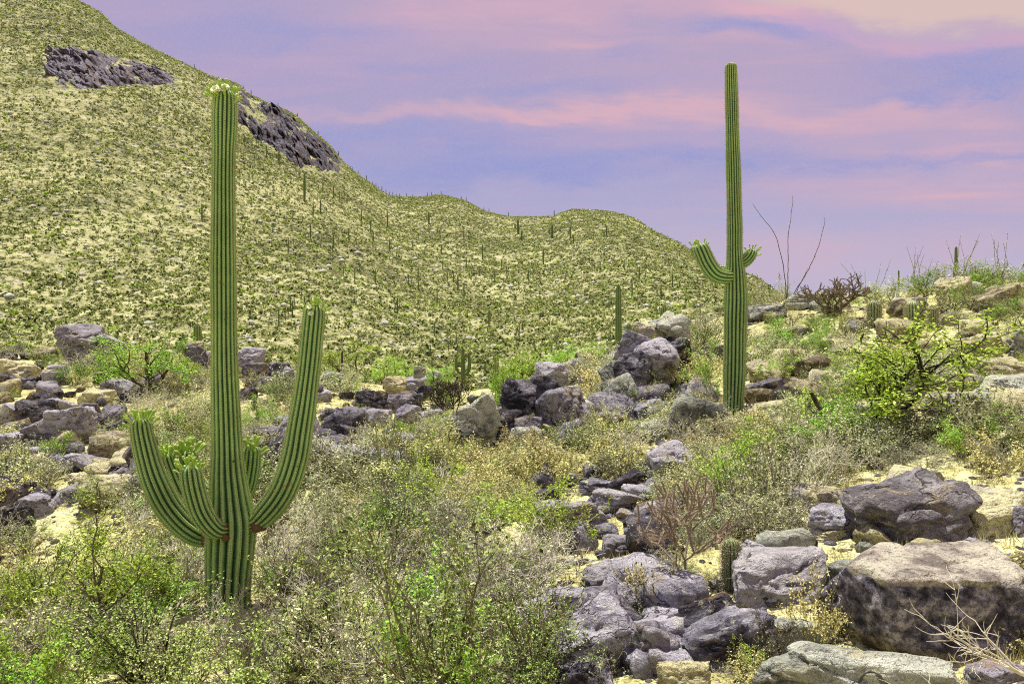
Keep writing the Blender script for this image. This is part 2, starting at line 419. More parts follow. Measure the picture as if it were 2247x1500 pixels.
# the big flat-topped boulder on the right
def big_boulder():
    planes = [((-0.06, -0.07, 1.0), 0.43), ((-0.06, -1.0, 0.05), 0.62), ((-0.30, -0.75, -0.60), 0.78), ((-1, -0.30, -0.1), 0.92), ((-0.8, -0.3, -0.5), 0.88),
              ((1, -0.2, 0.0), 0.92), ((0, 1, 0.1), 0.66), ((0, 0, -1), 0.80), ((-0.55, 0.5, 0.65), 0.78), ((0.6, -0.7, -0.3), 0.98), ((0.5, -0.5, 0.7), 0.92)]
    V, Fc = rock_verts(41, 6, planes=planes, p=30, rough=0.05)
    b = N('shade_banded_boulder'); p = b.pos()
    g = b.n('ShaderNodeTexCoord').outputs['Generated']; sp = b.n('ShaderNodeSeparateXYZ'); b.link(g, sp.inputs[0])
    wob = b.noise(p, 1.9, 4, 0.6); z = b.math('ADD', sp.outputs['Z'], b.math('MULTIPLY_ADD', wob, 0.22, -0.11))
    z = b.math('ADD', z, b.math('MULTIPLY_ADD', sp.outputs['X'], -0.14, 0.07))
    top = b.ramp(b.noise(p, 3.2, 6, 0.65), [(0.40, (0.20, 0.17, 0.15)), (0.49, (0.42, 0.37, 0.32)), (0.6, (0.56, 0.52, 0.42))])
    band = b.ramp(b.noise(p, 9, 6, 0.7), [(0.38, (0.03, 0.027, 0.04)), (0.51, (0.16, 0.145, 0.19)), (0.62, (0.46, 0.42, 0.46))])  # dark varnish band; also puts the front face's shade into the colour
    low = b.ramp(b.noise(p, 4, 6, 0.65), [(0.40, (0.10, 0.08, 0.055)), (0.5, (0.36, 0.29, 0.18)), (0.6, (0.56, 0.48, 0.32))])
    c = b.mix(b.sstep(z, 0.33, 0.39), low, band); c = b.mix(b.sstep(z, 0.82, 0.85), c, top)
    fine = b.noise(p, 34, 4, 0.7)
    c = b.mix(b.math('MULTIPLY', b.sstep(fine, 0.54, 0.63), 0.6), c, (0.05, 0.04, 0.045))
    w2 = b.n('ShaderNodeVectorMath', operation='MULTIPLY_ADD'); nz = b.n('ShaderNodeTexNoise'); b.set(nz, 'Vector', p); b.set(nz, 'Scale', 3.0); b.set(nz, 'Detail', 4)
    b.link(nz.outputs['Color'], w2.inputs[0]); w2.inputs[1].default_value = (0.6, 0.6, 0.6); b.link(p, w2.inputs[2])
    vo = b.n('ShaderNodeTexVoronoi', feature='DISTANCE_TO_EDGE'); b.set(vo, 'Vector', w2.outputs[0]); b.set(vo, 'Scale', 2.2)
    cr = b.math('SUBTRACT', 1.0, b.math('MULTIPLY', b.math('SUBTRACT', 1.0, b.sstep(vo.outputs['Distance'], 0.0, 0.022)), b.sstep(b.noise(p, 3.0, 2), 0.46, 0.56)))
    c = b.mix(b.math('MULTIPLY', b.math('SUBTRACT', 1.0, cr), 0.25), c, (0.10, 0.07, 0.05))
    h = b.math('ADD', b.math('MULTIPLY', b.noise(p, 8, 6, 0.7), 0.9), b.math('ADD', b.math('MULTIPLY', fine, 0.4), b.math('MULTIPLY', cr, 0.08)))
    principled(b, c, 0.9, bump(b, h, 1.0, 0.09), 0.12)
    Y = hit(2060, 1462).y
    o = ob('boulder', make_mesh('big_boulder_mesh', V, [Fc], b.m, True))
    Yc = Y + 0.44; k = 203 / F * Yc
    o.location = px_pt(2046, 1314, Yc); o.scale = (k * 0.94, k, k)
    o.rotation_euler = (0.0, 0.07, 0.04)
    tag(o, 'largest boulder, flat sunlit top and dark pitted front over a shadowed hollow', 'boulder')
    ROCK_BOX.append((1850, 2247, 1150, 1460, Y))
big_boulder()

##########

**Requirement**
With the pictures left out, transcribe the material exactly.

**Solution**
Keep writing the Blender script for this image. This is part 2, starting at line 419. More parts follow. Measure the picture as if it were 2247x1500 pixels.
# the big flat-topped boulder on the right
def big_boulder():
    planes = [((-0.06, -0.07, 1.0), 0.43), ((-0.06, -1.0, 0.05), 0.62), ((-0.30, -0.75, -0.60), 0.78), ((-1, -0.30, -0.1), 0.92), ((-0.8, -0.3, -0.5), 0.88),
              ((1, -0.2, 0.0), 0.92), ((0, 1, 0.1), 0.66), ((0, 0, -1), 0.80), ((-0.55, 0.5, 0.65), 0.78), ((0.6, -0.7, -0.3), 0.98), ((0.5, -0.5, 0.7), 0.92)]
    V, Fc = rock_verts(41, 6, planes=planes, p=30, rough=0.05)
    b = N('shade_banded_boulder'); p = b.pos()
    g = b.n('ShaderNodeTexCoord').outputs['Generated']; sp = b.n('ShaderNodeSeparateXYZ'); b.link(g, sp.inputs[0])
    wob = b.noise(p, 1.9, 4, 0.6); z = b.math('ADD', sp.outputs['Z'], b.math('MULTIPLY_ADD', wob, 0.22, -0.11))
    z = b.math('ADD', z, b.math('MULTIPLY_ADD', sp.outputs['X'], -0.14, 0.07))
    top = b.ramp(b.noise(p, 3.2, 6, 0.65), [(0.40, (0.20, 0.17, 0.15)), (0.49, (0.42, 0.37, 0.32)), (0.6, (0.56, 0.52, 0.42))])
    band = b.ramp(b.noise(p, 9, 6, 0.7), [(0.38, (0.03, 0.027, 0.04)), (0.51, (0.16, 0.145, 0.19)), (0.62, (0.46, 0.42, 0.46))])  # dark varnish band; also puts the front face's shade into the colour
    low = b.ramp(b.noise(p, 4, 6, 0.65), [(0.40, (0.10, 0.08, 0.055)), (0.5, (0.36, 0.29, 0.18)), (0.6, (0.56, 0.48, 0.32))])
    c = b.mix(b.sstep(z, 0.33, 0.39), low, band); c = b.mix(b.sstep(z, 0.82, 0.85), c, top)
    fine = b.noise(p, 34, 4, 0.7)
    c = b.mix(b.math('MULTIPLY', b.sstep(fine, 0.54, 0.63), 0.6), c, (0.05, 0.04, 0.045))
    w2 = b.n('ShaderNodeVectorMath', operation='MULTIPLY_ADD'); nz = b.n('ShaderNodeTexNoise'); b.set(nz, 'Vector', p); b.set(nz, 'Scale', 3.0); b.set(nz, 'Detail', 4)
    b.link(nz.outputs['Color'], w2.inputs[0]); w2.inputs[1].default_value = (0.6, 0.6, 0.6); b.link(p, w2.inputs[2])
    vo = b.n('ShaderNodeTexVoronoi', feature='DISTANCE_TO_EDGE'); b.set(vo, 'Vector', w2.outputs[0]); b.set(vo, 'Scale', 2.2)
    cr = b.math('SUBTRACT', 1.0, b.math('MULTIPLY', b.math('SUBTRACT', 1.0, b.sstep(vo.outputs['Distance'], 0.0, 0.022)), b.sstep(b.noise(p, 3.0, 2), 0.46, 0.56)))
    c = b.mix(b.math('MULTIPLY', b.math('SUBTRACT', 1.0, cr), 0.25), c, (0.10, 0.07, 0.05))
    h = b.math('ADD', b.math('MULTIPLY', b.noise(p, 8, 6, 0.7), 0.9), b.math('ADD', b.math('MULTIPLY', fine, 0.4), b.math('MULTIPLY', cr, 0.08)))
    principled(b, c, 0.9, bump(b, h, 1.0, 0.09), 0.12)
    Y = hit(2060, 1462).y
    o = ob('boulder', make_mesh('big_boulder_mesh', V, [Fc], b.m, True))
    Yc = Y + 0.44; k = 203 / F * Yc
    o.location = px_pt(2046, 1314, Yc); o.scale = (k * 0.94, k, k)
    o.rotation_euler = (0.0, 0.07, 0.04)
    tag(o, 'largest boulder, flat sunlit top and dark pitted front over a shadowed hollow', 'boulder')
    ROCK_BOX.append((1850, 2247, 1150, 1460, Y))
big_boulder()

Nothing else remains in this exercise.